First, your question is somewhat misleading:
The condition that you're asking for is equivalent to connectedness. In particular, a space $X$ is disconnected if there exist nonempty open sets $U$ and $V$ so that $X=U\cup V$ and $U\cap V=\emptyset$. Moreover, if $W$ is a nontrivial clopen set, then $W$ and $W^c$ are both open, $X=W\cup W^c$, and $W\cap W^c=\emptyset$. Therefore, they form a separation of $X$. Hence, by asking for a nontrivial clopen set, you are asking for a separation and using the definition of disconnected.
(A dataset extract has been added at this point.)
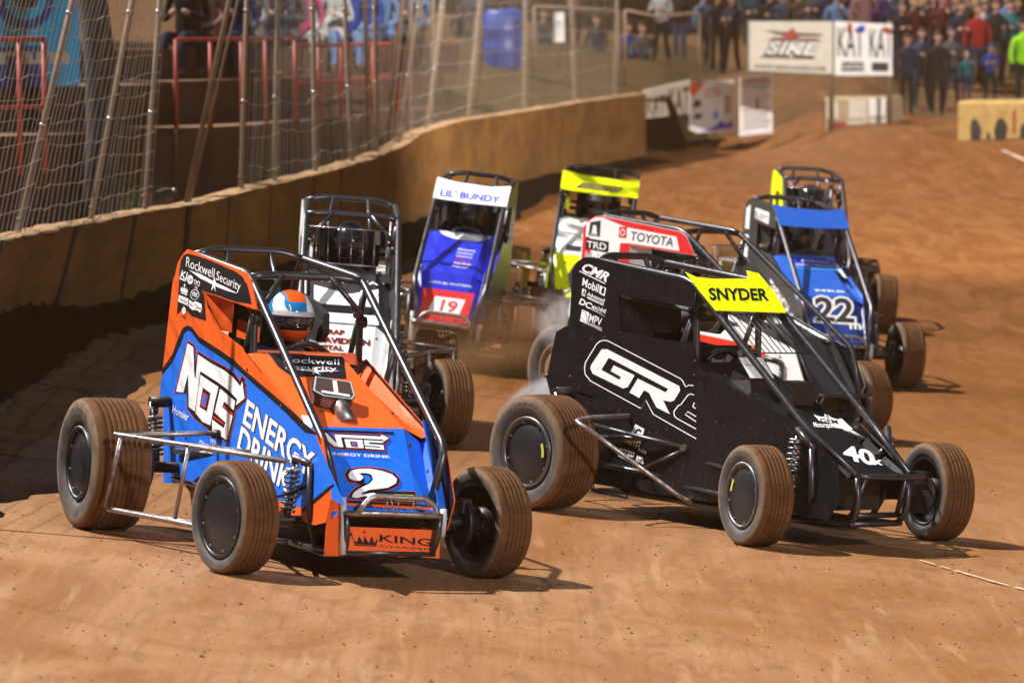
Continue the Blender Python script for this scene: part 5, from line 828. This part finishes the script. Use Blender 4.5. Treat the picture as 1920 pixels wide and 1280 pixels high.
mat('helmet_orange',(.85,.10,.01),rough=.15,var=.01,coat=.8); mat('helmet_blue',(.01,.20,.50),rough=.15,var=.05,coat=.8); mat('helmet_white',(.78,.78,.76),rough=.2,var=.02,coat=.8); mat('helmet_strip',(.42,.42,.44),rough=.3,var=.1)
mat('helmet_black',(.015,.017,.02),rough=.15,coat=1); mat('helmet_silver',(.25,.25,.28),rough=.2,coat=1)

# ---- the eight cars -------------------------------------------------------
def T_(m,l,t,bl,br,tl,b=.03,o=None): return ('t',m,l,t,bl,br,tl,b,o)
SIDE2=[(-1.96,.66),(-2.144,.70),(-2.133,.83),(-2.055,1.315),(-2.03,1.33),(-2.0,1.40),(-1.944,1.445),(-1.863,1.485),(-1.80,1.482),(-.955,1.425),(-.90,1.40),(-.772,1.254),(-1.589,1.292),(-1.50,1.20),(-1.288,1.101),(-.961,1.044),(-.917,1.02),(-.062,.757),(.235,.70),(.40,.44),(.34,.30),(.2,.27),(-.1,.27),(-.6,.14),(-1.55,.14),(-1.62,.27),(-1.93,.27)]
SIDE40=[(-1.70,.66),(-1.937,.672),(-1.944,1.361),(-1.915,1.42),(-1.85,1.455),(-1.78,1.46),(-.95,1.385),(-.90,1.34),(-.905,1.243),(-1.528,1.255),(-1.499,1.05),(-.895,1.035),(-.81,.90),(-.138,.708),(.013,.673),(.323,.485),(.36,.30),(.28,.17),(-1.68,.15)]
GEN=[(-1.70,.66),(-2.05,.68),(-2.0,1.36),(-1.96,1.42),(-1.88,1.46),(-1.80,1.465),(-.98,1.41),(-.92,1.38),(-.82,1.25),(-1.50,1.27),(-1.47,1.05),(-.93,1.02),(-.88,.99),(.02,.72),(.235,.66),(.37,.40),(.30,.2),(-1.60,.15)]
r_,M_,L_=midget((-.761,23.767,23.684),dict(W=.31,side=SIDE2,side_m='orange',side_d=DEC['c2_side'],hood_m='orange',hood_d=DEC['c2_hu'],nose_m='blue',nose_d=DEC['c2_hl'],front_m='orange',front_d=DEC['c2_front'],
    wb=1.80,ft=1.354,rd=.691,rw=.319,ry=.748,steer=9.7,fr_rim=.198,rr_rim=.188,seat_m=SEAT,short_bar=1,flap_m='blue',wheel=dict(FR={},RR={}),red_caliper=1),
    'orange and blue race car with a big white 2 on its nose, nearest the camera')
# carburettor intake filter on the hood
q=MB(); Bm=Matrix.Rotation(R(26),4,'Y')@Matrix.Rotation(R(-14),4,'Z'); cc=Vector((-.24,-.10,.885))
tp=[(-.09,-.10),(.06,-.12),(.10,-.07),(.09,.08),(.05,.10),(-.09,.09)]
f=lambda X,Y,Z:tuple(cc+(Bm@Vector((X,Y,Z))))
q.prism([f(X,Y,.03) for X,Y in tp],[f(X,Y,.02) for X,Y in tp],'charcoal'); q.poly([f(X*.97,Y*.97,.0306) for X,Y in tp],'silver'); q.poly([f(X*.90,Y*.90,.0312) for X,Y in tp],'charcoal'); q.prism([f(X*.95,Y*.95,.02) for X,Y in tp],[f(X*.9,Y*.9,-.045) for X,Y in tp],DARK)
mat('filter_plate',(.06,.035,.03),rough=.5); q.poly([f(X*.80,Y*.80,.0318) for X,Y in tp],'filter_plate'); 
q.poly([f(-.07,-.01,.033),f(.06,-.01,.033),f(.06,.012,.033),f(-.07,.012,.033)],'white'); q.poly([f(.05,-.075,.033),f(.07,-.075,.033),f(.07,.07,.033),f(.05,.07,.033)],'white')
for k in range(22):
    t=k/22; X=.10-.19*t; q.box(f(X,-.112+.0*t,-.01),(.003,.006,.05),STEEL,Bm.to_3x3())
    q.box(f(.093,-.07+.15*t,-.01),(.006,.003,.05),STEEL,Bm.to_3x3())
q.tube([f(.03,0,-.04),(-.16,-.095,.83),(-.05,-.09,.745)],[.045,.042,.046],CHROME,16); q.build('air_filter',r_)
driver(M_,0,'driver in an orange, white and blue helmet in the orange race car','hero',0,'HOFFMAN')
r_,M_,L_=midget((1.832,26.822,41.458),dict(W=.265,bo=-.09,bx=-.96,bz=1.39,zr=1.445,rx=-1.78,foot=(.05,.655),prof=[(-.93,.93),(-.03,.62),(.38,.43)],side=SIDE40,side_m=BLACKP,side_d=DEC['c40_side'],hood_m='black_panel',hood_d=DEC['c40_hu'],nose_m='black_panel',nose_d=DEC['c40_hl'],
    dash_d=DEC['c40_dash'],swz=.85,cowl_z=(.90,1.025),visor_m='yellow',visor_d=DEC['c40_vis'],visor_p=[(-1.0,-.385),(-.965,-.33),(-.955,-.2),(-.96,.08),(-1.02,.12),(-1.0,.20),(-.86,.205),(-.72,.17),(-.73,-.385),(-.86,-.39)],screen=1,screen_len=.50,screen_n=12,screen_side=1,win=(-1.515,1.05,1.25),
    wb=1.718,ft=1.446,yf=.049,ry=.715,rd=.665,rw=.307,steer=-16,bump='single',nerf='tri',sh_hi=1,shy=.36,fr_rim=.178,rr_rim=.2,wheel=dict(FR=dict(ring=1,label=160),RR=dict(ring=1,label=10),FL=dict(ring=1))),
    'black race car with a fluorescent yellow sun visor and a white 40 on its nose')
q=MB(); f=lambda X,Y,Z:(X,Y,.93-.344*(X+.93)+Z)
q.prism([f(-.70,-.21,.13),f(-.70,.0,.13),f(-.58,.0,.05),f(-.58,-.21,.05)],[f(-.72,-.23,-.01),f(-.72,.03,-.01),f(-.54,.03,-.01),f(-.54,-.23,-.01)],DARK); q.poly([f(-.695,-.20,.130),f(-.695,-.01,.130),f(-.588,-.01,.059),f(-.588,-.20,.059)],'white'); q.build('hood_scoop',r_)
q=MB(); q.box(f(-.42,.0,.05),(.13,.17,.13),DARK); q.build('oil_catch_box',r_)
driver(M_,-.09,'driver half hidden behind the rock screen of the black car with the yellow visor','helmet_silver',.02)
# 3 black and white car
r_,M_,L_=midget((-1.13,31.4,3),dict(W=.312,side=GEN,side_m='white',hood_m='charcoal',nose_m='white',flap_m='white',steer=18,screen=1,screen_n=8,screen_len=.50,
    side_d=[('p','black',1,[(-1.95,.9),(-1.0,.8),(-.2,.55),(-.2,.7),(-.95,1.0),(-1.95,1.2)])],
    hood_d=[T_('white',2,'TOYOTA',(-.69,-.21),(-.69,.20),(-.745,-.21),.05),('p','white',1,[(-.62,-.23),(-.50,0),(-.62,.20),(-.25,.20),(-.25,-.23)]),('p','black',2,[(-.30,-.23),(-.30,.2),(-.16,.2),(-.16,-.23)]),
            ('p','white',1,[(-.16,-.23),(-.16,.2),(0,.2),(0,-.23)])],
    nose_d=[T_('red',1,'SCRAP',(.08,-.2),(.08,-.02),(.055,-.2),.07,('black',1,.12)),T_('red',1,'DAVIDSON',(.13,-.2),(.13,.15),(.10,-.2),.07,('black',1,.12)),T_('red',1,'METAL',(.17,-.2),(.17,-.02),(.145,-.2),.07,('black',1,.12)),T_('black',1,'71',(.32,-.12),(.32,.12),(.22,-.12),.06,('red',0,.12))]),
    'black and white race car with bare cage bars, right behind the orange car')
driver(M_,0,'driver in a glossy black helmet behind the open cage of the black and white car','helmet_black',.03)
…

What I think that you are asking is to avoid the implication path connected implies connected. So, to prove that $\mathbb{R}^n$ is connected without going through path connected.
Suppose that $\mathbb{R}^n\setminus\{0\}$ has a nontrivial clopen set $X$. Then, since $\mathbb{R}^n\setminus\{0\}$ has the induced topology, there is an open set $U$ in $\mathbb{R}^n$ and a closed set $D$ in $\mathbb{R}^n$ so that $U\cap \mathbb{R}^n\setminus\{0\}=X$ and $D\cap\mathbb{R}^n\setminus\{0\}=X$. We note that $U$ and $D$ only differ by a single point $\{0\}$ since their intersection with $\mathbb{R}^n\setminus\{0\}$ is the same. Moreover, the two sets must differ because $\mathbb{R}^n$ is connected and has non nontrivial clopen sets.
Let $x\in X$ and let $y\not\in X$. By perturbing $x$ and $y$ slightly, we may assume that the line $\ell$ though $x$ and $y$ does not include $0$ (since $X$ is clopen, there are small neighborhoods around $x$ in $X$ and around $y$ in in $X^c$). Then the induced topology from $\mathbb{R}^n$ to $\ell$ produces the standard topology on $\ell\simeq\mathbb{R}$. We observe that $U\cap \ell=D\cap \ell$, since their only difference is at $0$. Since $x\in U\cap\ell$ and $y\not\in U\cap \ell$, this defines a nontrivial clopen set in $\mathbb{R}$, which contradicts the fact that $\mathbb{R}$ is connected.